Most strikingly, the late Nelson Mandela, unquestionably the person most identified with anti-apartheid activism, not only visited Israel, but heaped praise on its achievements — despite, as he mentioned, Israel’s earlier association with South Africa’s apartheid government. How do JVP “apartheid-state” activists explain the fact that at no time during his visit, nor at any time before or after, did Mandela ever suggest or even hint that Israel was an apartheid state? Of course he didn’t, because it isn’t. He knew that, as does anyone else who has any knowledge of what it meant to be a black in South Africa during the apartheid era.

And that is exactly the point. JVP activists are not interested in the accuracy of any historical analogy, only in the propaganda value of using such an incendiary word. By referring to Israel as an “apartheid state” they are setting the stage, they believe, for the complete collapse of Israel’s governmental infrastructure and the legitimacy of its constitution, similar to the collapse of South Africa in the early 1990s, which was precipitated by the concerted delegitimization campaign of anti-apartheid activism.

There is a very powerful message here, and it is a message that can be similarly drawn from the episode of the Golden Calf in this week’s Torah Portion. A careful reading of the narrative, as explained by various commentaries, reveals that the Golden Calf began as an innocent attempt to find a non-deity replacement for Moshe, who had disappeared and was feared dead. One thing led to another, and the Golden Calf was the unfortunate result. Even this, while misguided, would not have amounted to idol worship had it not been for an insidious campaign mounted by the “Eirev Rav” — the “mixed multitude” element within the Jewish population, Egyptians who had insinuated themselves among the Jews during the Exodus. Once the Golden Calf was formed, the Eirev Rav announced: “This is your God, Israel, who brought you out of Egypt.”

How could any Jew who had been present at the Mount Sinai revelation ever have fallen for such a lie? Clearly this physical effigy was not the God who had presided over the Exodus. And yet there were Jews who fell for it, mesmerized by the deceptive allure of the Eirev Rav. That is the danger inherent in any kind of Golden Calf, however innocent or “well-intentioned.” The Jews had every reason to be concerned by Moshe’s absence, and to request new leadership. Without Moshe, they lacked the guidance he offered. He was their link to God, and to God’s plan for their future. But in their haste to replace Moshe they ended up with something so destructive that it almost finished off the Jewish nation before it even began.

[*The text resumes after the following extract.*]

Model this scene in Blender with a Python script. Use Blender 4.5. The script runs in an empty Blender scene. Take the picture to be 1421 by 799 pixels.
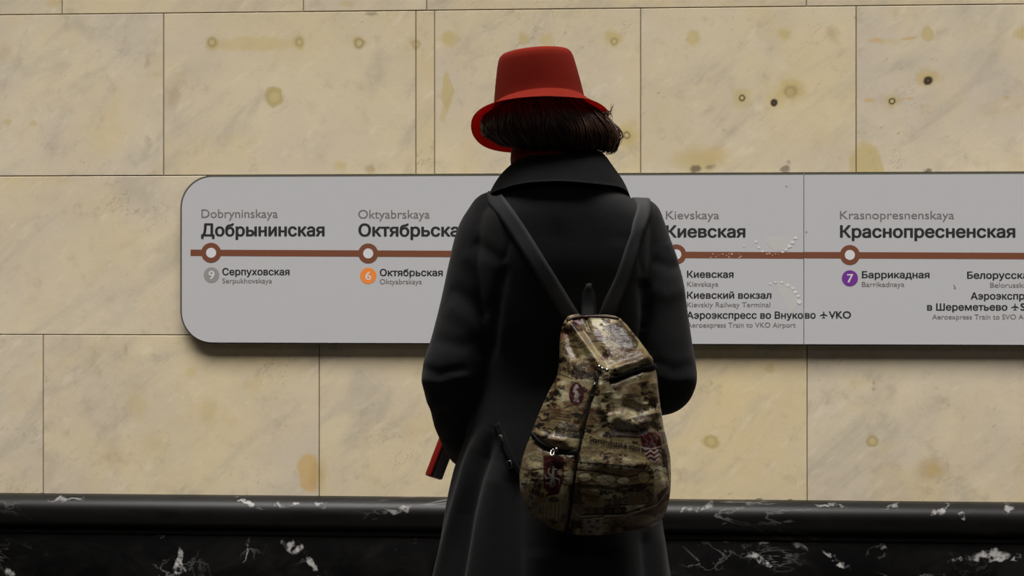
import bpy, bmesh, math, random
import numpy as np
from math import sin, cos, tan, pi, radians, sqrt
from mathutils import Vector, Matrix
from mathutils.bvhtree import BVHTree

random.seed(7); np.random.seed(7)
S = bpy.context.scene
COL = S.collection

# ------------------------------------------------------------------ camera
F = 4140.0                     # focal length in pixels of the 1421 x 799 frame
HY, HX = 376.0, 710.5          # horizon row, centre column
CZ = 1.24
TH = radians(6.9)
D, DW = 6.0, 8.5               # distance to the person, to the wall along the axis
vdir = Vector((-sin(TH), cos(TH), 0)); rdir = Vector((cos(TH), sin(TH), 0))
XO = (770 - HX) / F * D
CAM = -D * vdir - XO * rdir + Vector((0, 0, CZ))
YW = (CAM + DW * vdir).y       # face of the marble wall

cam = bpy.data.objects.new('camera', bpy.data.cameras.new('camera'))
COL.objects.link(cam); S.camera = cam
cam.location = CAM; cam.rotation_euler = (pi / 2, 0, TH)
cam.data.sensor_width = 36; cam.data.lens = 36 * F / 1421
cam.data.shift_y = -(399.5 - HY) / 1421
cam.data.clip_end = 100

# ------------------------------------------------------------------ light
S.view_settings.view_transform = 'Standard'
S.view_settings.look = 'None'
S.view_settings.exposure = 0.0
S.view_settings.gamma = 1
S.view_settings.use_curve_mapping = False
wd = bpy.data.worlds.new('hall_air'); S.world = wd; wd.use_nodes = True
wd.node_tree.nodes['Background'].inputs[0].default_value = (1.0, 0.95, 0.88, 1)
wd.node_tree.nodes['Background'].inputs[1].default_value = 0.007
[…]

It is entirely legitimate for us to be concerned for the well-being of all those who fall under Israel’s jurisdiction, Jew and non-Jew alike. Even Israel’s fiercest advocates and defenders know that the situation as it stands is not perfect, and we watch as Israel struggles with this issue on an ongoing basis. But in the headlong rush to improve matters there are many Jews, both in Israel and beyond, who have allowed themselves to fall under the spell of the Eirev Rav, whose only objective is to dismantle the Jewish state and destroy all the good that it represents. Our duty, therefore, is to fight the “apartheid state” label with every fiber of our being. No less than Israel’s survival depends on it.